M:N is necessarily bad if the M things have large stacks (which was and is the case in, e.g., pthreads).

M:N is necessarily good (C10K) if the M things are extremely light-weight.

Everything we see in this space, from Scheme-style continuations, partial continuations, to hand-coded CPS, to stackless co-routines, async/await primitives that allow compilers to do partial CPS conversion / coroutines -- all these things are about program C10K, which is about a) using async I/O, and b) compressing program state / reducing overhead to serve the most possible clients.

As a program state compression technique, nothing beats hand-coded CPS, but it's utterly not user-friendly. Scheme-style continuations mostly shift program state from the stack to the heap. The sweet spot is async/await.


I understand the excitement of proving you _can_ do something.

Wouldn’t a language suited to async, or a framework implementing that from the ground up, complete with all its natural ugliness, be ... better than trying to shoe-horn async into such a low language?

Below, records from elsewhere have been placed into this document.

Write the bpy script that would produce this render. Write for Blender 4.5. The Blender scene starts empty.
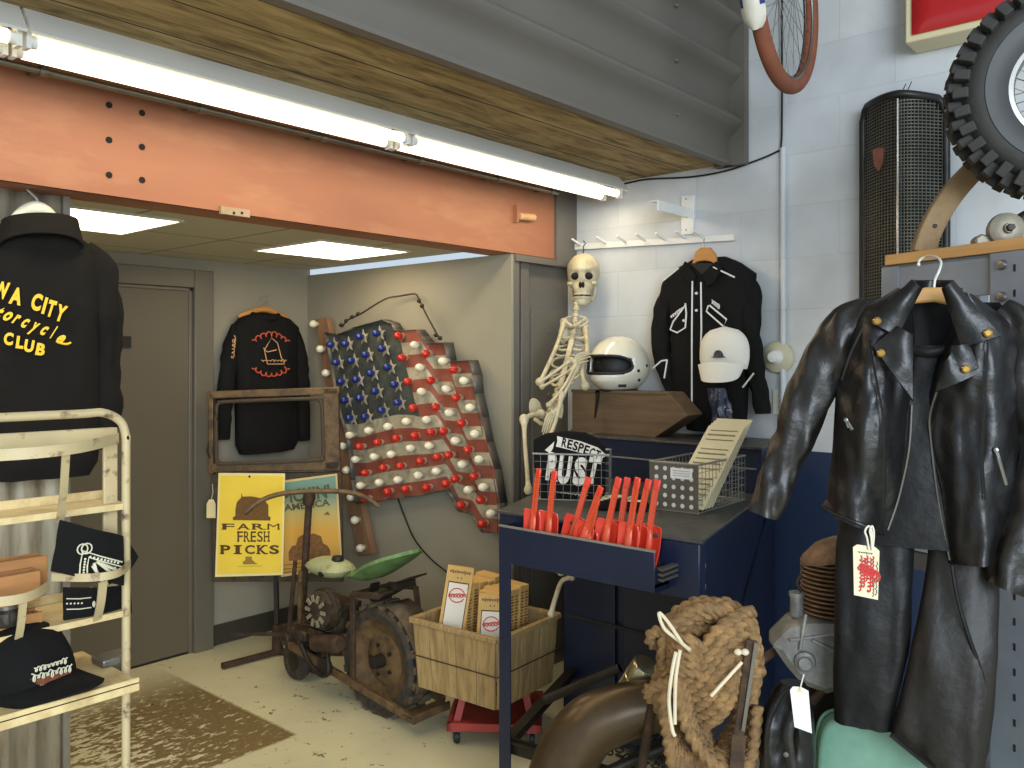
import bpy, math, random
from math import sin, cos, pi, radians, sqrt, atan2
from mathutils import Vector, Matrix, noise
random.seed(7)
SC = bpy.context.scene
COL = SC.collection
V = Vector

# ------------------------------------------------------------------ measuring helpers
FX, HZ, CAMH = 860.0, 360.0, 1.63
FD = V((.7536, .6573, 0)); RD = V((.6573, -.7536, 0))
def ray(u, v):
    return FD + RD * ((u - 512) / FX) + V((0, 0, (HZ - v) / FX))
CO = V((0, 0, CAMH))
def at(u, v, d): return CO + ray(u, v) * d
def onX(u, v, X): r = ray(u, v); return CO + r * (X / r.x)
def onY(u, v, Y): r = ray(u, v); return CO + r * (Y / r.y)
def onZ(u, v, Z): r = ray(u, v); return CO + r * ((Z - CAMH) / r.z)

# ------------------------------------------------------------------ materials
def lin(c):
    out = []
    for x in c[:3]:
        x = x / 255.0
        out.append(x / 12.92 if x <= .04045 else ((x + .055) / 1.055) ** 2.4)
    return (*out, 1)
MATS = {}
def mat(name, rgb, rough=.6, metal=0.0, var=.12, scale=9.0, bump=0.0, bscale=None, second=None, amount=.5, sharp=.12, stretch=None, spec=.5, coat=0.0, emit=None, estr=0.0, sheen=0.0):
    """A principled material: base colour with noise variation, an optional second colour in patches (rust, wear, chips), and noise bump."""
    if name in MATS: return MATS[name]
    m = bpy.data.materials.new(name); m.use_nodes = True; MATS[name] = m
    nt = m.node_tree; N = nt.nodes; L = nt.links
    b = N['Principled BSDF']
    b.inputs['Roughness'].default_value = rough; b.inputs['Metallic'].default_value = metal
    b.inputs['Specular IOR Level'].default_value = spec
    b.inputs['Coat Weight'].default_value = coat
    b.inputs['Sheen Weight'].default_value = sheen
    tc = N.new('ShaderNodeTexCoord'); mp = N.new('ShaderNodeMapping')
    L.new(tc.outputs['Object'], mp.inputs['Vector'])
    if stretch: mp.inputs['Scale'].default_value = stretch
    nz = N.new('ShaderNodeTexNoise'); nz.inputs['Scale'].default_value = scale; nz.inputs['Detail'].default_value = 5
    L.new(mp.outputs[0], nz.inputs['Vector'])
    c = lin(rgb)
    r = N.new('ShaderNodeValToRGB')
    r.color_ramp.elements[0].position = .3; r.color_ramp.elements[1].position = .7
    r.color_ramp.elements[0].color = tuple(min(1, x * (1 - var)) for x in c[:3]) + (1,)
    r.color_ramp.elements[1].color = tuple(min(1, x * (1 + var)) for x in c[:3]) + (1,)
    L.new(nz.outputs['Fac'], r.inputs['Fac'])
    src = r.outputs['Color']
    if second:
        n2 = N.new('ShaderNodeTexNoise'); n2.inputs['Scale'].default_value = scale * 1.7; n2.inputs['Detail'].default_value = 8; n2.inputs['Roughness'].default_value = .65
        L.new(mp.outputs[0], n2.inputs['Vector'])
        r2 = N.new('ShaderNodeValToRGB')
        p = 1 - amount
        p = .5 + (p - .5) * .55
        r2.color_ramp.elements[0].position = max(0, p - sharp / 2); r2.color_ramp.elements[1].position = min(1, p + sharp / 2)
        L.new(n2.outputs['Fac'], r2.inputs['Fac'])
        mx = N.new('ShaderNodeMix'); mx.data_type = 'RGBA'
        L.new(r2.outputs['Color'], mx.inputs['Factor']); L.new(src, mx.inputs['A']); mx.inputs['B'].default_value = lin(second)
        src = mx.outputs['Result']
    L.new(src, b.inputs['Base Color'])
    if emit:
        b.inputs['Emission Color'].default_value = lin(emit); b.inputs['Emission Strength'].default_value = estr
    if bump:
        n3 = N.new('ShaderNodeTexNoise'); n3.inputs['Scale'].default_value = bscale or scale * 4; n3.inputs['Detail'].default_value = 6
        L.new(mp.outputs[0], n3.inputs['Vector'])
        bp = N.new('ShaderNodeBump'); bp.inputs['Strength'].default_value = bump; bp.inputs['Distance'].default_value = .01
        L.new(n3.outputs['Fac'], bp.inputs['Height']); L.new(bp.outputs[0], b.inputs['Normal'])
    return m

# ------------------------------------------------------------------ mesh builder
def frame_along(pts, closed=False):
    n = len(pts); T = []
    for i in range(n):
        a = pts[(i - 1) % n] if (closed or i > 0) else pts[i]
        b = pts[(i + 1) % n] if (closed or i < n - 1) else pts[i]
        t = b - a
        T.append(t.normalized() if t.length > 1e-9 else (T[-1] if T else V((0, 0, 1))))
    up = V((0, 0, 1)) if abs(T[0].z) < .9 else V((1, 0, 0))
    u = (up - T[0] * up.dot(T[0])).normalized(); fr = []
    for i in range(n):
        u = (u - T[i] * u.dot(T[i]))
        if u.length < 1e-6: u = T[i].orthogonal()
        u.normalize(); fr.append((u.copy(), T[i].cross(u)))
    return fr
def smooth_path(pts, k=6, closed=False):
    pts = [V(p) for p in pts]; n = len(pts); out = []
    if n < 3: return pts
    rng = n if closed else n - 1
    for i in range(rng):
        g = lambda j: pts[j % n] if closed else pts[min(max(j, 0), n - 1)]
        p0, p1, p2, p3 = g(i - 1), g(i), g(i + 1), g(i + 2)
        for j in range(k):
            t = j / k
            out.append(.5 * ((2 * p1) + (p2 - p0) * t + (2 * p0 - 5 * p1 + 4 * p2 - p3) * t * t + (3 * p1 - p0 - 3 * p2 + p3) * t ** 3))
    if not closed: out.append(pts[-1])
    return out
def lerp_list(vals, t):
    if not isinstance(vals, (list, tuple)): return vals
    x = t * (len(vals) - 1); i = min(int(x), len(vals) - 2); f = x - i
    return vals[i] * (1 - f) + vals[i + 1] * f

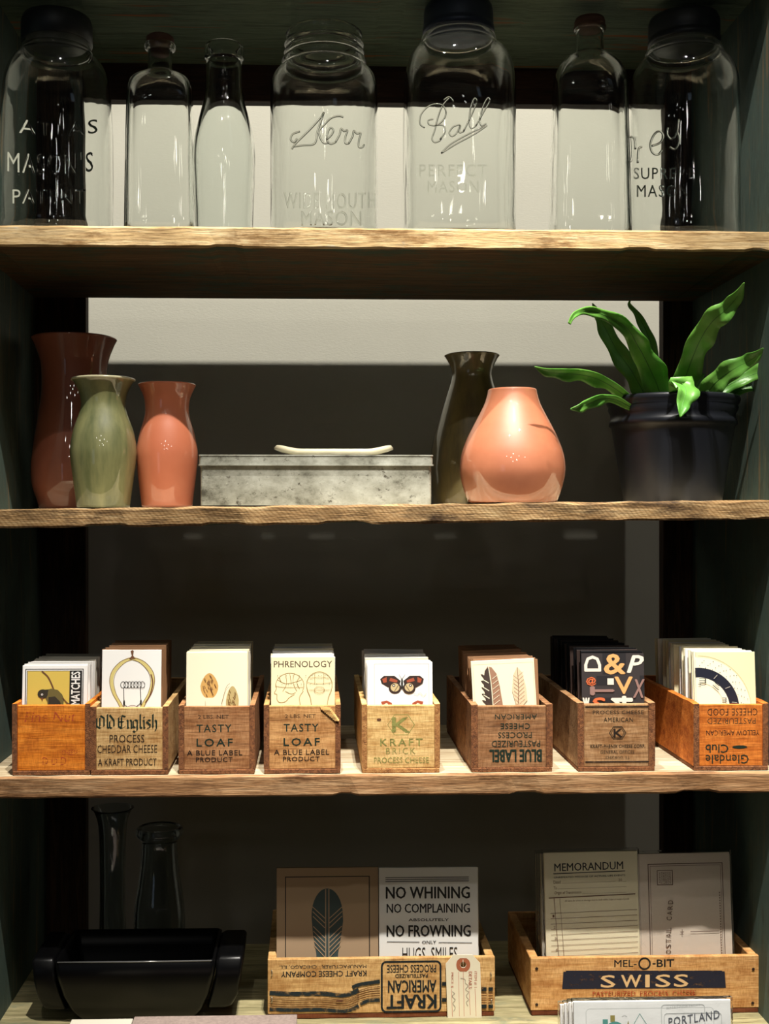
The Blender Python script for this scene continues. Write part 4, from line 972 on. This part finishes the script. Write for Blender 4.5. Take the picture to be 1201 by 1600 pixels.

It totally would! I think that is where C++20's coroutine proposal (or Rust) makes a lot of sense (and all these negative abstraction costs!). There are a lot of fun when working on though, and the end result is not bad (I translated my old stateful coroutine based code to this one in an afternoon: https://github.com/liuliu/ccv/commit/03c84ee1e3344b8458d8502...)


Sure, but this is hacker news. Talking about "I figured out how to do something" is core business :) Even if it doesn't necessarily make a lot of sense to do it in practice.


Maybe. Doing something yourself is sometimes preferable to your compiler doing it for you, for example because you can fix it if it breaks, or because you don't have to wait for the next version of the compiler or use a different programming language. I mean yes it's nice when other people solve your problems for you with no effort on your part but that doesn't always happen.


In many cases, the actual language itself is only one reason why a particular language gets used. Often the decision also involves tooling, culture, 3rd-party libs, workforce experience, etc.

Having said that, I'm sure D would shine in OP's case.